Ini cerita yang saya rasa sangat menyedihkan dan prihatin, dimana Zahrah (18) wanita asal Tuban terpaksa melapor ke Mapolres Karangasem, Bali, karena baru sehari dinikahi oleh I Gede Karta (23), langsung diceraikan oleh suaminya itu gara-gara ibunya mendadak kesurupan. Hal ini dilaporkan Zahran ke Mapolres Karangasem di Amlapura pada hari Kamis tanggal 7 Juli 2011 kemarin. "Saya tak mengerti kok bisa seperti ini. Baru sehari kami menikah, suami saya langsung minta cerai," katanya.
Pernikahan tersebut dilaksanakan pada hari Senin, tanggal 13 Juni 2011 di rumah orang tua Karta di Dusun Kuum, Desa Ababi, Kecamatan Abang, Kabupaten Karangasem Bali. Pada saat acara pernikahan tersebut, mendadak ibu mertuanya kesurupan dan sangat mengherankan bagi Zahrah. Hal tersebut membuat sikap pihak keluarga besar Karta kepada Zahrah berubah 180 derajat, sehingga membuat Karta mengambil keputusan untuk mentalak dan menceraikan Zahrah.
Hal inilah akibat dari perkawinan yang terlalu gampang dan murah biayanya, dengan hanya modal Rp. 10 juta, bisa menikahi wanita lain. Hanya mengundang para saksi, pernikahan dapat dilaksanakan, maka dengan biaya pernikahan yang murah tersebut, dapat dengan mudah orang menikah dan bercerai.
Bukan berarti dengan pesta pernikahan yang mengeluarkan biaya besar tidak bisa bercerai, tetapi paling tidak bisa membuat orang berpikir beberapa kali untuk bercerai.

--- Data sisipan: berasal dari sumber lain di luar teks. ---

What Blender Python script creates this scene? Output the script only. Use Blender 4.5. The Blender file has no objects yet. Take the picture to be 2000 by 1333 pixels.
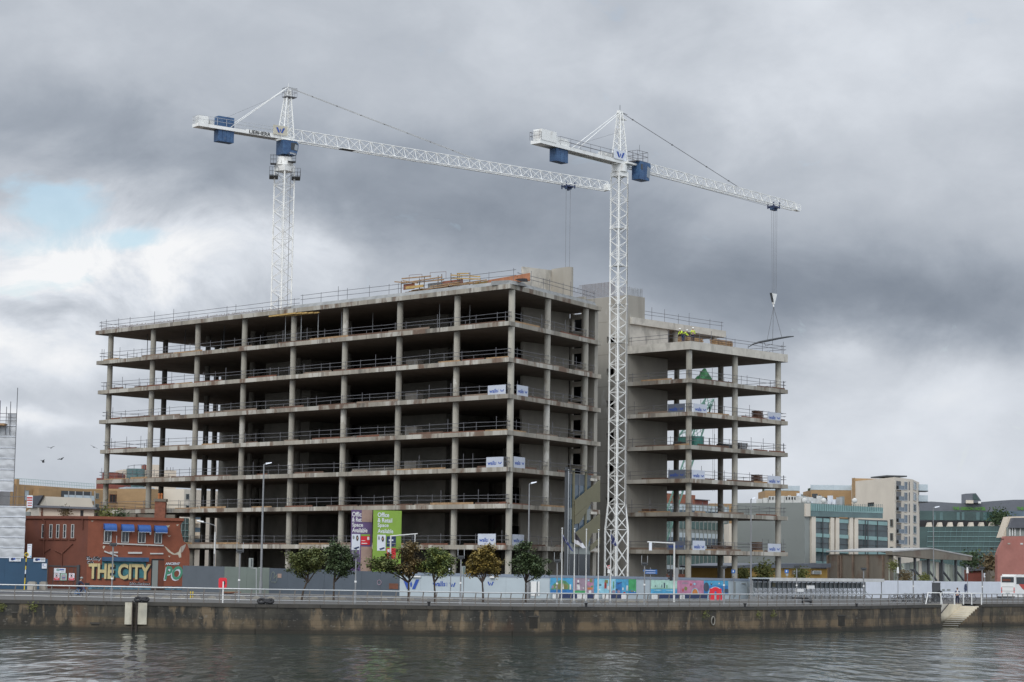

Di suku Batak, jika ingin menikah maka banyak proses dan prosedur yang dilalui, seperti persiapan untuk acara adat dan resepsi, sehingga dibutuhkan biaya untuk biaya-biaya adat mulai dari martupol ( jika ada ), tiking marakup dan pesta adat serta resepsi dengan biaya yang tidak kecil. Pada saat ini, suku Batak kalau menikah minimal biaya yang keluar rata-rata  Rp. 50 juta. Hal tersebut yang membuat orang Batak :
- Berpikir beberapa kali untuk menikah, karena biaya yang besar dan proses adat yang ruwet.
- Berpikir beberapa kali untuk menikah lagi, karena proses adat dan biaya yang besar.
Dalam hal ini sisi positifnya adalah membuat orang Batak berpikir dua kali untuk bercerai dan menikah lagi. Selain itu, jika bercerai seseorang di mata Gereja dan adat adalah jelek, karena tidak berhasil membina rumah tangganya.
Namun demikian, bukan berarti orang Batak tidak ada yang kawin cerai, tetapi hal tersebut memberikan efek yang tidak baik secara tekanan psikologis karena dia akan menjadi pembicaraan dan namanya tidak baik di mata keluarga dan Gereja.